Again, I have become increasingly conscious of how Catholic social teaching has influenced me. When I was a girl, we had some very good priests who were clearly left-wingers, on reflection, and I also went to a convent where the nuns went out into the community, and that was the first place I ever learnt anything about apartheid South Africa (so, again, I suspect they were quite left-wing, too). So, some of that language I think I have kept within me. Material factors are incredibly important, but it is also about people’s spirit in the broadest sense, about respecting each other’s humanity.
Do you think the church should naturally be a fellow traveller with the trade-union movement?
I wouldn’t pretend we’re all the same – you know, this is a secular movement, we represent people of all faiths and none; but for me it’s always been [that] you don’t have to agree on everything but where you have common causes and shared values, it makes sense to join together.
There are a number of areas where we have worked together on issues – sometimes more quietly – often on causes that are not currently very popular, like welfare and poverty. We’ve worked with faith groups on campaigns like the living wage – about the dignity of workers, really.

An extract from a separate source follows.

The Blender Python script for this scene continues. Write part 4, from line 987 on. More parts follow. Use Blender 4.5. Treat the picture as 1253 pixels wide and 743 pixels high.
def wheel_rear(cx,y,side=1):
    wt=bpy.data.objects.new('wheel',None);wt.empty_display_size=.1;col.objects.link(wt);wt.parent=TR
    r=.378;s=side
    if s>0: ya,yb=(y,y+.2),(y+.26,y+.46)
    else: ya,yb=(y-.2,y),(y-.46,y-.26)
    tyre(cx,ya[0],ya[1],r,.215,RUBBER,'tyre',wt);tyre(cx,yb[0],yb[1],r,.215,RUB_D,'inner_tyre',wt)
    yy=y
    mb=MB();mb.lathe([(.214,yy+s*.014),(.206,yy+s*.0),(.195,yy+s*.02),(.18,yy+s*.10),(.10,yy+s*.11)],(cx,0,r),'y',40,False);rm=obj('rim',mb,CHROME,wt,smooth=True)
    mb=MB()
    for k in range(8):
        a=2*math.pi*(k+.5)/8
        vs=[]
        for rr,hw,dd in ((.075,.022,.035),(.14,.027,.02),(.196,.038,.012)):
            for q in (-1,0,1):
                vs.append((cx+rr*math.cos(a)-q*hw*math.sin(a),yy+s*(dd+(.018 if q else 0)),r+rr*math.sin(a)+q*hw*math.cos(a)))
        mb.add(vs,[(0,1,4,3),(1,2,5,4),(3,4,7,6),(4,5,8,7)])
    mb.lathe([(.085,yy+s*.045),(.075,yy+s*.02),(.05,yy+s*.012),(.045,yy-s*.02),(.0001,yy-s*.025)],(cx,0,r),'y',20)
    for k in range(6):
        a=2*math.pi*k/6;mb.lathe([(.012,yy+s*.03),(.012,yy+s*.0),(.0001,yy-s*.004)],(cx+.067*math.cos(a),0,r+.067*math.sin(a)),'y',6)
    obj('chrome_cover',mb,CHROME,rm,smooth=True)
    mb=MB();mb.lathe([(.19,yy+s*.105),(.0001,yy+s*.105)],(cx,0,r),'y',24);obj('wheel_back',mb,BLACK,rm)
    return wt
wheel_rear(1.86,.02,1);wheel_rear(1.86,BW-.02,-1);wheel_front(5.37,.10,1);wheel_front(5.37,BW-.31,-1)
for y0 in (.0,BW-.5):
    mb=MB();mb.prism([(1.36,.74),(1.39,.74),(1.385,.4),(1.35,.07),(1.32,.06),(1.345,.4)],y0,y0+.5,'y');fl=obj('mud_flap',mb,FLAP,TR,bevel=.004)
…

I suppose, if I’m being honest, I think organised religion has been a lot quieter on world-of-work issues than it used to be and that seems odd to me, given that’s where most of us spend most of our waking hours. (I saw [Archbishop] Vincent Nichols recently and we were saying to him: We were taught it was a Catholic duty to join a union, but you don’t hear that said very often nowadays. Maybe we should hear it a bit more!) I’m very conscious there are individuals within every institution and group who do incredible work, but it’s perhaps not as evident as it used to be.
I was very conscious that in the Lords the bishops took on the unpopular cause (but the right cause) to try to [amend] some of the worst of the welfare reforms.
Do you think in general the church has succumbed to the same consumerist vision as the rest of society, or is there some other explanation?
I think all of us were bedazzled, and in some cases – probably in our case – hammered, by this 30-to-40-year domination by neo-liberal values and beliefs. You know, we were all told that collectivism is dead, all you need are individual rights and if you let the market rip, and let the rich do what they want, wealth would generate more wealth and eventually it would trickle down to us and it’ll all be fine.
And of course that proved not to be the case. We’ve had lower rates of investment, lower rates of productivity, inequality just took off – huge amounts of wealth were sucked up to the top and everyone else got debt. We now have the second-highest percentage of workers on low pay in the OECD.9bit.ly/16dWGHE I mean, these are pretty shocking changes in Britain! And then we ended up with a huge financial crash on the back of that debt.
It’s not sustainable. These things go in cycles and I think – although it may take some time – the veil will lift from people’s eyes and they’ll see that the neoliberal model is bust. I hope so. I think a lot of people basically bought into [the idea that it was], well, ‘the end of history’.
But it isn’t quite.
There’s one more chapter!
This edit was originally published in the December 2013 issue of Third Way.
To make sure you hear of future interviews in this series, follow High Profiles on Facebook or Twitter or join our mailing list.
⇑1 | In 1976, 32 workers at the Randolph and Linton Lodge hotels in Oxford were dismissed for joining the Transport and General Workers’ Union. |
---|---|
⇑2 | A weekly magazine of social and cultural comment published from 1962 to 1988, when it was absorbed into New Statesman |
⇑3 | A weekly magazine published by the BBC from 1929 to 1991 as ‘a medium for intelligent reception of broadcast programmes by way of amplification and explanation’ |
⇑4 | See http://www.livingwage.org.uk. |
⇑5 | See bbc.in/Xy8B8h. |
⇑6 | bit.ly/17qZMmQ |
⇑7 | Epstein’s Pietà, in the central courtyard of Congress House, is a memorial to the trade unionists who died in the two world wars. See flic.kr/p/a5w4QS. |
⇑8 | The Transparency of Lobbying, Non-Party Campaigning and Trade Union Administration Bill – see bit.ly/17vrJtw. |
⇑9 | bit.ly/16dWGHE |
To find out more about the agenda behind our interviews, read our manifesto. To access our archive of more than 260 interviews, see the full list.
Biography
Frances O’Grady was born in Oxford in 1959 and was educated at Milham Ford School, a girls’ grammar school which turned comprehensive in 1974.
She studied politics and modern history at Manchester University, graduating in 1980. She then took a diploma in industrial relations and trade-union studies at Middlesex Polytechnic (now University).
She worked as an employment rights officer from 1982 to ’87, and then in quick succession as a health-and-safety officer and a campaigns officer for health rights.
In 1989, she was appointed senior researcher at the Transport and General Workers’ Union (which she had joined in 1982).
In 1994, she moved to the Trades Union Congress as a campaigns officer. In ’97, she was put in charge of the TUC’s ‘New Unionism’ campaign and also launched its Organising Academy. She became head of its organisation department in 1999.
She was elected deputy general secretary of the TUC in 2003.
In 2012, 32 of its 54 affiliated unions nominated her for the post of general secretary and she was elected unopposed, taking up the position at the beginning of this year.
In February, she was declared by BBC Radio 4’s Woman’s Hour to be the 11th most powerful woman in Britain.
She has sat on the Resolution Foundation’s commission on living standards and on both the Low Pay and the High Pay Commissions.
She is the author of Women, Work and Maternity: The inside story (1989).
She has two adult children: a daughter and a son.